Os pontos focais da cidade requerem uma atenção especial e intervenções, servidas de estudo e erudição de qualidade proporcional à sua importância, que os tornem notáveis, memoráveis, originais e diferenciadores.
Numa cidade que se exige inclusiva e acessível a todos, competitiva e atractiva, é cada vez mais importante a qualidade da enformação dos seus espaços públicos e lugares de referência. Uma cidade qualificada requer o cidadão no topo das preponderâncias dos seus lugares centrais, relegando o automóvel para outros planos de compatibilização e importância. As cidades não podem descuidar as necessidades de acessibilidade aos habitantes condicionados na sua mobilidade, mas, no essencial do urbanismo praticado, continua a prevalecer a continuidade ininterrupta da rodovia e a interrupção do percurso pedonal. Dito de outra forma: é o percurso pedonal que cede e desce à rodovia, não é a rodovia que cede e sobe ao percurso pedonal. Ou seja, as prevalências continuam subvertidas, a prática não segue a boa teoria.
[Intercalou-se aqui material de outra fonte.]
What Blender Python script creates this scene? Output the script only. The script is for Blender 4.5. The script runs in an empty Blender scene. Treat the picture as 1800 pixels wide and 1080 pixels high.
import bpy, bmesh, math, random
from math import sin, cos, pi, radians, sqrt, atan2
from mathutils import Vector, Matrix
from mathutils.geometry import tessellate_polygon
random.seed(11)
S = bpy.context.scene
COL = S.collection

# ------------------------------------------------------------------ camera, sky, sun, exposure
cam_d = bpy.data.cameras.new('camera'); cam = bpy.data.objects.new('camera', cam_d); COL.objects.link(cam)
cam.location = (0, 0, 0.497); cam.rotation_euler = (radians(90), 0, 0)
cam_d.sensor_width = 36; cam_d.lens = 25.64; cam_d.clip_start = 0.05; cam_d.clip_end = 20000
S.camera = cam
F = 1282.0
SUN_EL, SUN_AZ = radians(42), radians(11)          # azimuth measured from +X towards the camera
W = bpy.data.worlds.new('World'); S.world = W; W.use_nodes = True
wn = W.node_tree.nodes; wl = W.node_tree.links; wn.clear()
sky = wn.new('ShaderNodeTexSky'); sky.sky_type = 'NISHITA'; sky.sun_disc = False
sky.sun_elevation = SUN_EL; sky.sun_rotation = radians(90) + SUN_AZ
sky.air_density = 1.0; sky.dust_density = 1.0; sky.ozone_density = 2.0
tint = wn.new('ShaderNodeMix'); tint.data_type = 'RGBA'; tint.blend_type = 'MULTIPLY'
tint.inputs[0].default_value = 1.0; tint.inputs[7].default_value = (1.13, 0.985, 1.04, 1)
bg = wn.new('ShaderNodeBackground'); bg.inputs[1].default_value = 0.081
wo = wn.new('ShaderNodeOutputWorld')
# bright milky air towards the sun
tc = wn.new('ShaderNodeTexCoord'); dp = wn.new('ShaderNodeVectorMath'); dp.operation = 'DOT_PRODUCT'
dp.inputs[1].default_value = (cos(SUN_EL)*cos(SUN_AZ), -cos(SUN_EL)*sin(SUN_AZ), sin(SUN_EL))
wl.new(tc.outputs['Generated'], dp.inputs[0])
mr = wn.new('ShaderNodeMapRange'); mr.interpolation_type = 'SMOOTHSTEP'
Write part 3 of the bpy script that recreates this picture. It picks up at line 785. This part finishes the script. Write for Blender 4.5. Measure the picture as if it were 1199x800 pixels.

Sente-se a falta de uma revolução na cidade. Uma revolução em nome de uma cidade com uma imagem forte e própria. Precisamos do valor da qualidade cinestética da cidade e de lhe dar mais importância, integrando-a nas nossas preocupações mais elevadas, porque dela depende muito da nossa qualidade de vida. Sentimos a falta de algo grandioso para a cidade, que nos ligue definitivamente a ela, que nos faça sentir bem, pertencer-lhe e que nos identifiquemos com ela. Macedo deve ser para os Macedenses o que Florença é para os Florentinos.
A cidade não pode abandonar-se a uma gestão meramente quantitativa e tecno-burocrata. A cidade tem que afirmar-se através dos valores da sua matriz urbana essencial. A nossa cidade deve ser a nossa maior referência colectiva.